No início dos anos 2000, as conferências de tecnologia pareciam reunir os participantes mais visionários, ostentando seus telefones celulares e laptops de última geração. Hoje, apesar de nenhum evento de tecnologia estar completo, sem uma transmissão paralela em uma rede social, também está se tornando comum aos palestrantes e mediadores, solicitarem algo simples que remonta ao passado:

“escutem primeiro, escrevam depois”.

Ser conservador, em algum aspecto midiático, é a palavra de ordem. Esses novos hábitos e sugestões não constituem um manifesto propriamente dito; mas são o começo de uma atitude que coloca a tecnologia digital em seu devido lugar. Definir um papel específico para ela em nossa vida, em vez de permitir que sua presença se torne uma condição inevitável e ininterrupta. Devido ao poder de comunicação avassalador das novas mídias, o tempo é mais do que nunca nosso bem mais precioso. Todas as tecnologias do mundo não podem criar uma partícula a mais dele – e sua experiência está ameaçada de se tornar o que o teórico político Fredric Jameson chamou de “presente perpétuo”, no qual a sociedade perde “a capacidade de reter o próprio passado”.
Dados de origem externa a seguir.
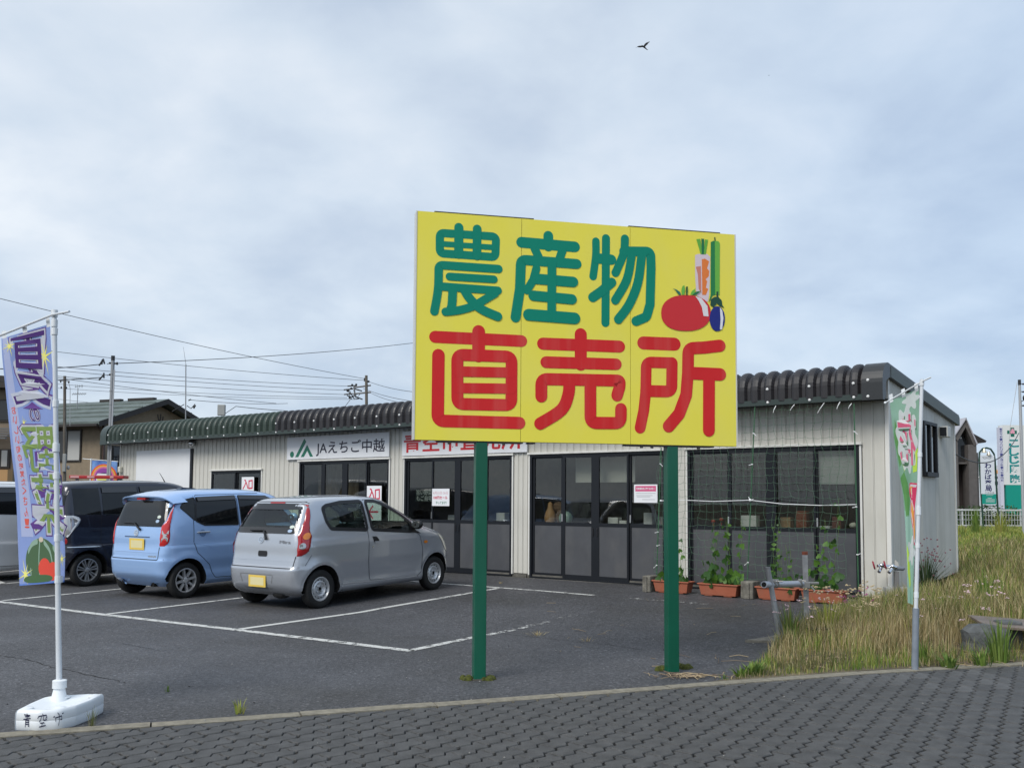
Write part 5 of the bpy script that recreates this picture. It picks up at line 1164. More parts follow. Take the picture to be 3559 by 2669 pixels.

Para algumas pessoas, a saturação do presente é intensamente acompanhada de estresse, ansiedade e da sensação de perda do controle. Acredito que não perdemos nossa capacidade tanto de resistir quanto de nos adaptar a essas mudanças na forma como vivenciamos o tempo, seja como sociedade ou como indivíduos; acima de tudo, no entanto, todos os esforços de nossa parte devem começar por reconhecer que, sem a habilidade de dizer “não” quanto “sim” à tecnologia, corremos o risco de transformar esses milagres em armadilhas.

O tempo é a única coisa sobre a qual toda a tecnologia do mundo não pode invocar nem uma partícula a mais.